:: EXTRACTED MATERIAL
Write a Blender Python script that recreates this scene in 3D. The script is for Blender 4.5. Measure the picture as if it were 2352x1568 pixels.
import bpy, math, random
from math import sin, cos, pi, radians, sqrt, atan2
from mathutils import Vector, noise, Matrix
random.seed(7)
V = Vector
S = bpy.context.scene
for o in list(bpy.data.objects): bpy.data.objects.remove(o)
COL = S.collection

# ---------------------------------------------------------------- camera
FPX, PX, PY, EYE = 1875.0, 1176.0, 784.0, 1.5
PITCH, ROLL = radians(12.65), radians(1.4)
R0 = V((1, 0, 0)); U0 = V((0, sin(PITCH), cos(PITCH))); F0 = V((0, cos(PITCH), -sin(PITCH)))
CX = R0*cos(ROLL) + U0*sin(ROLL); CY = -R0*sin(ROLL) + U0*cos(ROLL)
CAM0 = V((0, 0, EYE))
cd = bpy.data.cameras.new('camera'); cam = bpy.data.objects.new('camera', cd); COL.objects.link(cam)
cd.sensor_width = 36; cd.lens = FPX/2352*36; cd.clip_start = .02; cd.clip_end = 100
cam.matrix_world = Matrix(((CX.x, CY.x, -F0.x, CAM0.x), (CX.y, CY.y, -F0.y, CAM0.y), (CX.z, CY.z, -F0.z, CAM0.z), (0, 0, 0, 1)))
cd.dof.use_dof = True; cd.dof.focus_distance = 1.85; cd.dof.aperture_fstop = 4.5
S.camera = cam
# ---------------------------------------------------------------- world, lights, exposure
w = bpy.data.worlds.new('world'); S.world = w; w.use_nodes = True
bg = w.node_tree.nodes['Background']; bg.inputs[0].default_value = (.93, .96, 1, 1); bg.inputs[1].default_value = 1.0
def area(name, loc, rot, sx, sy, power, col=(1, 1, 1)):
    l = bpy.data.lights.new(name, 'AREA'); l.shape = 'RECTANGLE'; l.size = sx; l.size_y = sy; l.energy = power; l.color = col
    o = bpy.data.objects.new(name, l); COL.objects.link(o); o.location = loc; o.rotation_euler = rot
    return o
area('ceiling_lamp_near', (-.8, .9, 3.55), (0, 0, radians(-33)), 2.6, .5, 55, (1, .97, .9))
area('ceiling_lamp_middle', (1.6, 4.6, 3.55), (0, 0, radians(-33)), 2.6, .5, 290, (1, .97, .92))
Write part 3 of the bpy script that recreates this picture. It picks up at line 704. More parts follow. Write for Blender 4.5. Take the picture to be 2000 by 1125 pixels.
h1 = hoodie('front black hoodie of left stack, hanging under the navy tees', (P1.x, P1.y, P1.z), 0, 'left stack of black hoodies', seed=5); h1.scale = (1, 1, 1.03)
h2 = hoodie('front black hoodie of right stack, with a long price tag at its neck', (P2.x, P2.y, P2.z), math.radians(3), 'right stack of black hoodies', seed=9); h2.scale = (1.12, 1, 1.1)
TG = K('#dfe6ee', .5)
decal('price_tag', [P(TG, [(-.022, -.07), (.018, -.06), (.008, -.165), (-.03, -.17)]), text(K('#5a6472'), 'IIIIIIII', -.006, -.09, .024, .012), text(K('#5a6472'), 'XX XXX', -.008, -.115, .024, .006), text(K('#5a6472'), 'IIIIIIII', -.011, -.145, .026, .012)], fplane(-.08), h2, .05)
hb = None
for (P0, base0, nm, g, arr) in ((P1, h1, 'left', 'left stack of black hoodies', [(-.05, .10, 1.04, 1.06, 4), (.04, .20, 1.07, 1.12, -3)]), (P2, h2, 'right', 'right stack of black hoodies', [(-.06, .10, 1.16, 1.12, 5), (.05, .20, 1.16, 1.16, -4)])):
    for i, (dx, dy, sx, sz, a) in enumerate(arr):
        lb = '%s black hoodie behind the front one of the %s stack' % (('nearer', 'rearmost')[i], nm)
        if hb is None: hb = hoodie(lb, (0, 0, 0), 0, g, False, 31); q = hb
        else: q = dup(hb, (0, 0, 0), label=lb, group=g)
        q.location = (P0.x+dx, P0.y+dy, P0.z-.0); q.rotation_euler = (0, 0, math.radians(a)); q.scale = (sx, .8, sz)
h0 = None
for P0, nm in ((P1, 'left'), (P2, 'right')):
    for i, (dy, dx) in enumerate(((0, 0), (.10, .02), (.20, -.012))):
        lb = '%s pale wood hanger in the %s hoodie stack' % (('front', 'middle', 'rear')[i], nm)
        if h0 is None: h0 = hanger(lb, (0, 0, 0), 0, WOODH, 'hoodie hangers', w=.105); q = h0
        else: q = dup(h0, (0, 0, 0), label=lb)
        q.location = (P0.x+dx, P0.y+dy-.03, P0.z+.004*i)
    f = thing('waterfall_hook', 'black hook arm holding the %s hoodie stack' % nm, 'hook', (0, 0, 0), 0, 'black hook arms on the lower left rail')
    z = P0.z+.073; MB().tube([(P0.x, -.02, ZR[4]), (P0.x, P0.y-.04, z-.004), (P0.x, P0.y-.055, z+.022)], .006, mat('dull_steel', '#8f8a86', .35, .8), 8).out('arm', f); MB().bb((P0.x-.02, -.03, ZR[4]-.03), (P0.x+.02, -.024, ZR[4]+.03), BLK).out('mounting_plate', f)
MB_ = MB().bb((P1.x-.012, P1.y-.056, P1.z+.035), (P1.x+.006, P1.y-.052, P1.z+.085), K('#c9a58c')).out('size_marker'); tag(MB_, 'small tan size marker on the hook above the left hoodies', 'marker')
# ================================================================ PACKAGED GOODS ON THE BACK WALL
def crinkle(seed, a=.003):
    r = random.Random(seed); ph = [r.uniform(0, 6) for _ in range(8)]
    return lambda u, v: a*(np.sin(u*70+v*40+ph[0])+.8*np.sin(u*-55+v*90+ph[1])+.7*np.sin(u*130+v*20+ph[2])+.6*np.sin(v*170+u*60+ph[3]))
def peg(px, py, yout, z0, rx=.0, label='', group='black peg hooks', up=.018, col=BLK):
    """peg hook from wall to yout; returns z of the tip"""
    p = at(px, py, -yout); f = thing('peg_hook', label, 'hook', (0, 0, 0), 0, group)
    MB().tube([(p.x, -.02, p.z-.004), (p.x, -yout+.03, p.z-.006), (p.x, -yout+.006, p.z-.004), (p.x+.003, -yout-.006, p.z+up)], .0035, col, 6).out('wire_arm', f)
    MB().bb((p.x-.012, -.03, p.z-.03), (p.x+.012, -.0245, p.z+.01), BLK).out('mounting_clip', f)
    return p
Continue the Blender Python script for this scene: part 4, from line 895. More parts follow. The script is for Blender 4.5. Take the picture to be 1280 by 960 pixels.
::::
__THE TASK__: Repeat verbatim the opening run of entries, ending with the line that contains "COL = S.collection".

__THE RESPONSE__:
Write a Blender Python script that recreates this scene in 3D. The script is for Blender 4.5. Measure the picture as if it were 2352x1568 pixels.
import bpy, math, random
from math import sin, cos, pi, radians, sqrt, atan2
from mathutils import Vector, noise, Matrix
random.seed(7)
V = Vector
S = bpy.context.scene
for o in list(bpy.data.objects): bpy.data.objects.remove(o)
COL = S.collection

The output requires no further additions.